Saturday, December 1, 2012

No Grown-ups in DC

I have not posted in a while. This is partly due to the fact that I have been writing an essay that was due this week. (Yes, students, teachers are given assignments too.) There were more than a few times in recent weeks when a subject had my fingers itching, but I was so nearly burned out after the election cycle that I forced myself to stay on the bench. I submitted my rough draft yesterday (on time) and I can hold out no longer.

One wants to ask whether there is even one grown-up left in Washington D.C. The most obvious example of our elected officials acting like small children is the so-called fiscal cliff situation. I am not an economist and I don't play one on TV (parody Robert Young,) but it is plain to any thinking adult that no entity, not governmental nor commercial nor domestic, can continue to spend more than it takes in and remain functional. The word "fiscal" softens the real impact of the "cliff" we are approaching.

Fiscal means having to do with money. Money is what makes the world go 'round. A cliff is a sudden drop-off where ostensibly one loses one's footing, perhaps falling out of control into some depth of disaster. The "fiscal cliff" is, therefore, a looming economic disaster. Listening to the Republicans and Democrats take shots at each other you would think the only disaster they have in view is the reduction of their political power.

If a true disaster were pending and the pols would admit it, they would look like they did on September 12, 2001. The mutuality and cooperation on that day seem like something out of a fairy tale in light of the shenanigans in D.C. today. I try to imagine what it would have been like if both parties had seen the airliners coming at the buildings on 9/11. Would the elephants have bellowed at the donkeys that their policies had reduced the covert operations of our government to such a paucity that we could not foresee the attack? Would the donkeys bray at the elephants that the attack would not be pending if Bush had not invaded Iraq? Would they continue slinging slurs until the planes smashed into their targets?

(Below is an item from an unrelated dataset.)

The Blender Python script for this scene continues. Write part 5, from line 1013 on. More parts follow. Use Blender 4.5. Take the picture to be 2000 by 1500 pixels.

Although the question seems ridiculous, we are witnessing exactly the same scenario if the economic situation is as dire as they propose. In fact, the analogy can be extended: we had seen a precursor to 9/11 a few years prior when attempts were made to topple the towers in 1991 and 1993. Attacks on embassies and the USS Cole should have continued to sound the alarm. The market crash of October of 2008 is the parallel to the 1991 bombing. The housing crisis and subsequent multiple bail-outs are also directly analogous. Yet the children in Washington continue to act as if there are not fiscal planes heading for our financial towers.

The present posturing of the political classes makes one wonder which side of their mouths to listen to. If their shared warning concerning the frightful consequences of going over the cliff are true, then their behavior vis a vis the necessary compromise with their adversaries is worse than childish: it is mutually diabolical. On the other hand, if one party is correctly assessing the situation and the other party is to blame for blocking sincere efforts to find a solution, then the party guilty of blocking is alone contemptible if not traitorous. I suspect the truth may lie somewhere in the middle.

More and more one hears commentators suggesting that the best solution to our current crisis is to do nothing and let the cliff do its work. A businessman who is good friend of mine suggested after Obama was elected in 2008 that the only way people would realize their mistake would be for his policies to drive our nation to its knees. We may be there now: on our knees with a fiscal gun to the back or our head and no way to keep the hit man from pulling the trigger.

The image of being on our knees is doubly appropriate. Financially and politically we have been forced to our knees and an execution seems immanent. But being on our knees also suggests a posture of spiritual and emotional destitution, a place from which there is no recourse but to turn to God in prayer. That too smacks of September 12, 2001. It is sad but true that only destitution seems capable of driving us arrogant, up by the bootstraps Americans to a place of need. Choose your analogy: "Jesus Take the Wheel" as Carrie Underwood sang a few years back, or, "Into thy hands I commend my spirit," as Jesus said at his execution. Either implies that childlike faith Jesus commended. If only our representatives would start acting childlike instead of childish.